Short answer: Moisture control usually requires a sequence: identify the source, correct water movement, cover exposed soil, seal air leaks and vents, review insulation and duct conditions, and add active dehumidification when the crawl space needs it. The right combination depends on whether the problem is vapor, water, humidity, or a mix of all three.
For the full service path, see how Catawba handles crawl space encapsulation in Charlotte, NC, including inspection, moisture control, drainage, vapor barrier work, and humidity control.
Start by separating water from vapor
Moisture is not one problem. Soil vapor rises slowly from exposed ground. Bulk water enters through low spots, foundation seepage, plumbing leaks, or poor exterior drainage. Humid air enters through vents and gaps, then can condense on cooler surfaces.
The fix depends on which source is active. A liner can reduce vapor. Drainage addresses water movement. Vent sealing and air sealing reduce humid air exchange. A dehumidifier controls the moisture left in the air after the crawl space is sealed.

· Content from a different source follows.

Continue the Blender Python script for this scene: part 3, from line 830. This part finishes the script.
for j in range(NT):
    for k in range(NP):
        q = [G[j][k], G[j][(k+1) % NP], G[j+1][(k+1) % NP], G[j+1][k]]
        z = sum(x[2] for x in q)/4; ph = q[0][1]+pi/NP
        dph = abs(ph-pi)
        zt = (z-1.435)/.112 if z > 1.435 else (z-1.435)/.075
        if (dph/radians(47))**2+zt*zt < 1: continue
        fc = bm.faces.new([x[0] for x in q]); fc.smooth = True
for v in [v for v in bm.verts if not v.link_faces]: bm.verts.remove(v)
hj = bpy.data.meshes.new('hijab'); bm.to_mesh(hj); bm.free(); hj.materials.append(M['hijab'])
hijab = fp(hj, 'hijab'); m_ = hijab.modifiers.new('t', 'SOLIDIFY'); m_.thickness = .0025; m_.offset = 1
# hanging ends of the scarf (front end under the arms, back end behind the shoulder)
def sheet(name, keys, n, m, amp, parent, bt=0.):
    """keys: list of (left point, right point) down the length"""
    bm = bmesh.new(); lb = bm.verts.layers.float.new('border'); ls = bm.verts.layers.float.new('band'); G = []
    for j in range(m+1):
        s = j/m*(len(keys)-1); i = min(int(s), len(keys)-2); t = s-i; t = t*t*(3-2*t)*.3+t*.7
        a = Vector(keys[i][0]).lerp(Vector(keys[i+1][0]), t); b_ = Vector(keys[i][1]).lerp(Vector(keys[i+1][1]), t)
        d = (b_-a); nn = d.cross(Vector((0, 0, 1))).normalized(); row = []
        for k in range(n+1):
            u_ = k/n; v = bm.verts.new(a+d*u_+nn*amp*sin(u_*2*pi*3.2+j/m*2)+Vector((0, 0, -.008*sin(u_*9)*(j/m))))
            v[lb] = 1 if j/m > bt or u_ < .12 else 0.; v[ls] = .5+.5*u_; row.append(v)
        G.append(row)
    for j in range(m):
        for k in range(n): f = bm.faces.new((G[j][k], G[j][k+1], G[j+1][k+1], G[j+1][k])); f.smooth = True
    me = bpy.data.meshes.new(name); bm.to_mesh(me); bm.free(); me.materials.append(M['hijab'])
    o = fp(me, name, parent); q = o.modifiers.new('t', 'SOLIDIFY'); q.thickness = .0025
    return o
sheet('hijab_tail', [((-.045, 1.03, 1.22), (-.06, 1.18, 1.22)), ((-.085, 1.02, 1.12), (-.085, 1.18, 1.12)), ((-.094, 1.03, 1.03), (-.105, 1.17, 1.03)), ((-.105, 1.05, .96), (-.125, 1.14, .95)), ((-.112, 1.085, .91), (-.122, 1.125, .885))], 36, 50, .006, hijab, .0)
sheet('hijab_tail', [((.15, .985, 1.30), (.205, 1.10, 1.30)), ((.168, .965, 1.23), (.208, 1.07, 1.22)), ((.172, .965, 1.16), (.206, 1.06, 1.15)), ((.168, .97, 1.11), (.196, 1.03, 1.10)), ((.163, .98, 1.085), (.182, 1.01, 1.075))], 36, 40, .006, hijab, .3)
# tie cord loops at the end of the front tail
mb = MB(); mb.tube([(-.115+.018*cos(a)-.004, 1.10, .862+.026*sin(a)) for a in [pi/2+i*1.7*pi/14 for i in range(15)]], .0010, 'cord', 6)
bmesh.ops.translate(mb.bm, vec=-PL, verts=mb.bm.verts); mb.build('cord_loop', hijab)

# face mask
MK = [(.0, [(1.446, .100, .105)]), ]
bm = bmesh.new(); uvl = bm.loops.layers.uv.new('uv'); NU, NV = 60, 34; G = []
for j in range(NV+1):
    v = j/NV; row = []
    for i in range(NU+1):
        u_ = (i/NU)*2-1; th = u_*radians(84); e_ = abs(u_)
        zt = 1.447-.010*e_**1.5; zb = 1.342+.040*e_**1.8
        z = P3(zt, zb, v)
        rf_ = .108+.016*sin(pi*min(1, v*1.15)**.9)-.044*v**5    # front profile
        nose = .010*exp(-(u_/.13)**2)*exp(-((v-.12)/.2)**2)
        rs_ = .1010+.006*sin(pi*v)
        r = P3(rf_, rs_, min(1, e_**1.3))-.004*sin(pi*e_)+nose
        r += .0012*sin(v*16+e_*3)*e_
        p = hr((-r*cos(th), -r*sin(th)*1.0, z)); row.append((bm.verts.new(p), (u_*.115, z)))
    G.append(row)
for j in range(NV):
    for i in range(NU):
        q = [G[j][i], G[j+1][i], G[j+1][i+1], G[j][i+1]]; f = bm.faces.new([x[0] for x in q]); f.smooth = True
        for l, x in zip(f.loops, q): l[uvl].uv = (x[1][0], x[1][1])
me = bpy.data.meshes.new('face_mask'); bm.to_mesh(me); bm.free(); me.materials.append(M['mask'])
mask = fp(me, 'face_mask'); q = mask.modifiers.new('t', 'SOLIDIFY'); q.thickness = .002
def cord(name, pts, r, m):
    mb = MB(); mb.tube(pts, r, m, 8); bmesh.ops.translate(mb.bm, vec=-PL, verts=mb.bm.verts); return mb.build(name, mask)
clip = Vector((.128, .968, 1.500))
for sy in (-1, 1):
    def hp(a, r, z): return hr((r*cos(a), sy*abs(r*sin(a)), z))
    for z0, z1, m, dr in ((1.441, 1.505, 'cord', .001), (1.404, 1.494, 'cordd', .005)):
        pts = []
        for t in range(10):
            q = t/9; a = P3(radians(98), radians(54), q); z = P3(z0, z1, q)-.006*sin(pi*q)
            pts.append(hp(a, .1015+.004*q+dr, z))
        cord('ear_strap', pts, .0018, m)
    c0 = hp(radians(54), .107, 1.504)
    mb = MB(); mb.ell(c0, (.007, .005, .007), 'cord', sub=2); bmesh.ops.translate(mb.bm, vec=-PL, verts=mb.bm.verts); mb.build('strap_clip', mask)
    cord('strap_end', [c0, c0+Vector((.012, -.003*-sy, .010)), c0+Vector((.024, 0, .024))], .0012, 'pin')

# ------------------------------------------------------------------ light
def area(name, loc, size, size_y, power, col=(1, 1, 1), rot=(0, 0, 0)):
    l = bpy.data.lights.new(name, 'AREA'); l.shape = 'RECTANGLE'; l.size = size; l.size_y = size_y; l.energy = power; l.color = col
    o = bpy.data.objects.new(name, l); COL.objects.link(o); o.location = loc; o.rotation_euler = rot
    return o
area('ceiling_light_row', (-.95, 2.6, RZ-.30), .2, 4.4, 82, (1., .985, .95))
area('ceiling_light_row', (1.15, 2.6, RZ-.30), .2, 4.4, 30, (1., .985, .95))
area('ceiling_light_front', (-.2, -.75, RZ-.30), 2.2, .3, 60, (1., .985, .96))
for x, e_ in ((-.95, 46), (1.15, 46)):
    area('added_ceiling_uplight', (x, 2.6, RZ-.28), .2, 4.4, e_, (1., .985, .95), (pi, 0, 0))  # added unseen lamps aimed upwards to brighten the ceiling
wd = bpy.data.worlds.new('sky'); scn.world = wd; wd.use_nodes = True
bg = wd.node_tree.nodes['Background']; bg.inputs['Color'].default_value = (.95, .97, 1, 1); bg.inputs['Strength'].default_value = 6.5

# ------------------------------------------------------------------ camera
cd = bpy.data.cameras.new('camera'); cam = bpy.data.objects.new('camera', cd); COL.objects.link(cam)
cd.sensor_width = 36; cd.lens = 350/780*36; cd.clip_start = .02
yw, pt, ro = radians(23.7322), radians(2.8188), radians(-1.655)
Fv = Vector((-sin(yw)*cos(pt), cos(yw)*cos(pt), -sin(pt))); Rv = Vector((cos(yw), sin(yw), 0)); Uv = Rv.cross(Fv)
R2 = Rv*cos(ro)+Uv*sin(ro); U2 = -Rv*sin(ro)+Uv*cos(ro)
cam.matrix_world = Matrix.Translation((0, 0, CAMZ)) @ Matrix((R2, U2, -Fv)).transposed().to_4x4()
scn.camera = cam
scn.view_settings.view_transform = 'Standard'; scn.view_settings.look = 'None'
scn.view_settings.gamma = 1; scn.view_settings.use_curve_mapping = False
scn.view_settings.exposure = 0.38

Build the system in the right order
A practical crawl space moisture-control plan usually starts with inspection photos and moisture readings. Then the team decides whether debris removal, drainage, sump planning, wood repair, insulation removal, or cleaning should happen before liner installation.
After the preparation work, the vapor barrier, wall treatment, pier wrapping, seam sealing, access-door detail, and vent closure can be installed. If the crawl space still needs active humidity management, a crawl space dehumidifier and drain path should be part of the plan.
Plan for Charlotte humidity and long-term monitoring
Charlotte weather can keep crawl spaces humid for long stretches. A system that looks clean on installation day still needs to perform during summer humidity, heavy rain, shaded yard conditions, and normal home maintenance.
That is why the finished plan should include what to watch after rain, how to check humidity, where the dehumidifier drains, and how service access will work around plumbing, ducts, and electrical lines.